**Given data:**

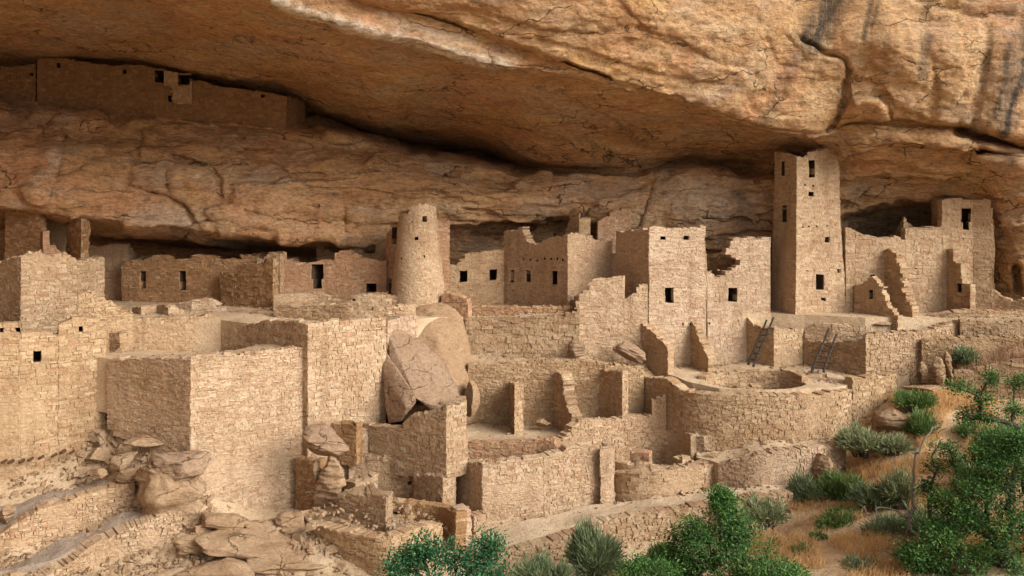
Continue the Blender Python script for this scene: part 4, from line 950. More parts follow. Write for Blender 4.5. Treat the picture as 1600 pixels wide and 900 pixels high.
W_('curved_parapet', 'low curved parapet in front of the notched buttress', 'wall', [(1448, 46.1), (1490, 45.7), (1560, 45.6), (1650, 45.6)], [(1448, 492), (1500, 484), (1560, 484), (1650, 484)], [(1448, 505), (1650, 506)], smooth=True, mat='tan', relief=.03)
W_('retaining_wall', 'terrace wall above the strip of pink grass', 'wall', [(1500, 45.0), (1560, 44.6), (1680, 44.0)], [(1500, 500), (1560, 505), (1600, 502), (1680, 502)], 560, mat='tan', relief=.045)
W_('retaining_wall', 'low wall course just above the strip of pink grass', 'wall', [(1440, 44.3), (1520, 43.9), (1600, 43.5), (1690, 43)], [(1440, 530), (1500, 527), (1560, 528), (1690, 530)], 580, mat='tan', relief=.04)
W_('retaining_wall', 'wall running down behind the big oak below the pink grass', 'wall', [(1490, 43.0), (1540, 42.6), (1600, 42.0), (1700, 41)], [(1490, 582), (1540, 573), (1600, 562), (1700, 550)], 650, mat='tan', relief=.05, ch=(0.086, 0.172))
W_('low_wall', 'low broken walls at the foot of the rock column at the far end', 'wall', [(1553, 48.0), (1600, 47.2), (1680, 46)], [(1553, 455), (1560, 462), (1575, 470), (1600, 470), (1680, 470)], 492, mat='tan')
# ---------------------------------------------------------------- second kiva and its walls
K2 = ((1018 - 800) / FPX * 40.9, 40.9)
W_('kiva_wall', 'curved inner wall of the lower kiva beside the path', 'wall', ring(K2[0], K2[1], 1.72, 1.75, 168, 4, 14), [(940, 700), (960, 682), (985, 675), (1030, 672), (1076, 676), (1085, 680)], 770, smooth=True, th=.35, mat='tan', relief=.03, jag=.03)
W_('kiva_block', 'square stone block on the floor of the lower kiva', 'block', [(984, 40.3), (1015, 40.0)], 707, 760, mat='pink', th=.5, relief=.02)
W_('kiva_block', 'narrow stone block against the shadowed end of the lower kiva', 'block', [(1052, 40.6), (1066, 40.1), (1078, 40.6)], 713, 765, mat='tan', th=.4, relief=.02)
W_('kiva_front_wall', 'curved front wall of the lower kiva along the path', 'wall', [(956, 39.5), (985, 38.9), (1040, 38.8), (1100, 39.6), (1138, 40.2)], [(956, 737), (1000, 735), (1060, 733), (1100, 727), (1138, 718)], [(956, 779), (990, 783), (1060, 778), (1138, 764)], smooth=True, mat='tan', relief=.05, ch=(0.094, 0.156), cw=(0.175, 0.468), th=.5)
W_('kiva_rim_wall', 'upper rim course set back on the front of the lower kiva', 'wall', [(956, 40.0), (985, 39.5), (1040, 39.4), (1100, 40.0), (1124, 40.5)], [(956, 720), (1000, 724), (1050, 732), (1100, 724), (1124, 712)], 765, smooth=True, mat='tan', relief=.05, ch=(0.094, 0.156), th=.4)
W_('niche_wall', 'broken wall corner with a dark niche at the end of the lower kiva', 'wall', [(1078, 41.2), (1100, 40.9), (1125, 40.9)], [(1078, 680), (1112, 682), (1113, 702), (1125, 708)], 760, open=[(1097, 704, 1111, 722)], mat='pale', bd=.6, relief=.02)
W_('retaining_wall', 'long low retaining wall between the round terrace and the footpath', 'wall', [(1122, 39.5), (1190, 38.95), (1260, 39.6), (1322, 40.6)], [(1122, 724), (1190, 709), (1250, 700), (1320, 690)], [(1122, 766), (1200, 757), (1320, 738)], smooth=True, mat='pale', relief=.05, ch=(0.079, 0.156))
W_('court_wall', 'low front parapet of the lower court with two dark boxes', 'wall', [(722, 40.1), (840, 39.65), (866, 39.4), (890, 39.9)], [(722, 693), (800, 691), (838, 689), (839, 687), (866, 689), (890, 690)], 730, mat='pink', relief=.025)
W_('court_side_wall', 'ragged low wall climbing between the lower court and the lower kiva', 'wall', [(880, 40.1), (905, 40.6), (950, 41.5), (1012, 42.6), (1040, 42.4)], [(880, 690), (895, 668), (903, 665), (910, 657), (960, 655), (1018, 648), (1019, 626), (1026, 618), (1040, 616)], 730, mat='tan', relief=.04, smooth=True)
W_('front_wall', 'broad bright front wall above the footpath with a dark left end', 'wall', [(706, 39.3), (754, 37.5), (850, 38.2), (937, 39.1)], [(706, 722), (754, 724), (755, 724), (830, 715), (880, 707), (892, 697), (937, 699)], [(706, 800), (754, 850), (850, 816), (937, 792)],
   mat='pale', relief=.035, th=.5)
W_('front_wall', 'narrow bright end piece past the dark seam of the broad front wall', 'wall', [(939, 38.75), (960, 39.0)], [(939, 700), (960, 697)], [(939, 795), (960, 790)], mat='pale', relief=.03, ret=([(0.05, .5)], [(0.0, .9)]))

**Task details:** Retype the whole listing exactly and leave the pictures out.

**Written answer:**
Continue the Blender Python script for this scene: part 4, from line 950. More parts follow. Write for Blender 4.5. Treat the picture as 1600 pixels wide and 900 pixels high.
W_('curved_parapet', 'low curved parapet in front of the notched buttress', 'wall', [(1448, 46.1), (1490, 45.7), (1560, 45.6), (1650, 45.6)], [(1448, 492), (1500, 484), (1560, 484), (1650, 484)], [(1448, 505), (1650, 506)], smooth=True, mat='tan', relief=.03)
W_('retaining_wall', 'terrace wall above the strip of pink grass', 'wall', [(1500, 45.0), (1560, 44.6), (1680, 44.0)], [(1500, 500), (1560, 505), (1600, 502), (1680, 502)], 560, mat='tan', relief=.045)
W_('retaining_wall', 'low wall course just above the strip of pink grass', 'wall', [(1440, 44.3), (1520, 43.9), (1600, 43.5), (1690, 43)], [(1440, 530), (1500, 527), (1560, 528), (1690, 530)], 580, mat='tan', relief=.04)
W_('retaining_wall', 'wall running down behind the big oak below the pink grass', 'wall', [(1490, 43.0), (1540, 42.6), (1600, 42.0), (1700, 41)], [(1490, 582), (1540, 573), (1600, 562), (1700, 550)], 650, mat='tan', relief=.05, ch=(0.086, 0.172))
W_('low_wall', 'low broken walls at the foot of the rock column at the far end', 'wall', [(1553, 48.0), (1600, 47.2), (1680, 46)], [(1553, 455), (1560, 462), (1575, 470), (1600, 470), (1680, 470)], 492, mat='tan')
# ---------------------------------------------------------------- second kiva and its walls
K2 = ((1018 - 800) / FPX * 40.9, 40.9)
W_('kiva_wall', 'curved inner wall of the lower kiva beside the path', 'wall', ring(K2[0], K2[1], 1.72, 1.75, 168, 4, 14), [(940, 700), (960, 682), (985, 675), (1030, 672), (1076, 676), (1085, 680)], 770, smooth=True, th=.35, mat='tan', relief=.03, jag=.03)
W_('kiva_block', 'square stone block on the floor of the lower kiva', 'block', [(984, 40.3), (1015, 40.0)], 707, 760, mat='pink', th=.5, relief=.02)
W_('kiva_block', 'narrow stone block against the shadowed end of the lower kiva', 'block', [(1052, 40.6), (1066, 40.1), (1078, 40.6)], 713, 765, mat='tan', th=.4, relief=.02)
W_('kiva_front_wall', 'curved front wall of the lower kiva along the path', 'wall', [(956, 39.5), (985, 38.9), (1040, 38.8), (1100, 39.6), (1138, 40.2)], [(956, 737), (1000, 735), (1060, 733), (1100, 727), (1138, 718)], [(956, 779), (990, 783), (1060, 778), (1138, 764)], smooth=True, mat='tan', relief=.05, ch=(0.094, 0.156), cw=(0.175, 0.468), th=.5)
W_('kiva_rim_wall', 'upper rim course set back on the front of the lower kiva', 'wall', [(956, 40.0), (985, 39.5), (1040, 39.4), (1100, 40.0), (1124, 40.5)], [(956, 720), (1000, 724), (1050, 732), (1100, 724), (1124, 712)], 765, smooth=True, mat='tan', relief=.05, ch=(0.094, 0.156), th=.4)
W_('niche_wall', 'broken wall corner with a dark niche at the end of the lower kiva', 'wall', [(1078, 41.2), (1100, 40.9), (1125, 40.9)], [(1078, 680), (1112, 682), (1113, 702), (1125, 708)], 760, open=[(1097, 704, 1111, 722)], mat='pale', bd=.6, relief=.02)
W_('retaining_wall', 'long low retaining wall between the round terrace and the footpath', 'wall', [(1122, 39.5), (1190, 38.95), (1260, 39.6), (1322, 40.6)], [(1122, 724), (1190, 709), (1250, 700), (1320, 690)], [(1122, 766), (1200, 757), (1320, 738)], smooth=True, mat='pale', relief=.05, ch=(0.079, 0.156))
W_('court_wall', 'low front parapet of the lower court with two dark boxes', 'wall', [(722, 40.1), (840, 39.65), (866, 39.4), (890, 39.9)], [(722, 693), (800, 691), (838, 689), (839, 687), (866, 689), (890, 690)], 730, mat='pink', relief=.025)
W_('court_side_wall', 'ragged low wall climbing between the lower court and the lower kiva', 'wall', [(880, 40.1), (905, 40.6), (950, 41.5), (1012, 42.6), (1040, 42.4)], [(880, 690), (895, 668), (903, 665), (910, 657), (960, 655), (1018, 648), (1019, 626), (1026, 618), (1040, 616)], 730, mat='tan', relief=.04, smooth=True)
W_('front_wall', 'broad bright front wall above the footpath with a dark left end', 'wall', [(706, 39.3), (754, 37.5), (850, 38.2), (937, 39.1)], [(706, 722), (754, 724), (755, 724), (830, 715), (880, 707), (892, 697), (937, 699)], [(706, 800), (754, 850), (850, 816), (937, 792)],
   mat='pale', relief=.035, th=.5)
W_('front_wall', 'narrow bright end piece past the dark seam of the broad front wall', 'wall', [(939, 38.75), (960, 39.0)], [(939, 700), (960, 697)], [(939, 795), (960, 790)], mat='pale', relief=.03, ret=([(0.05, .5)], [(0.0, .9)]))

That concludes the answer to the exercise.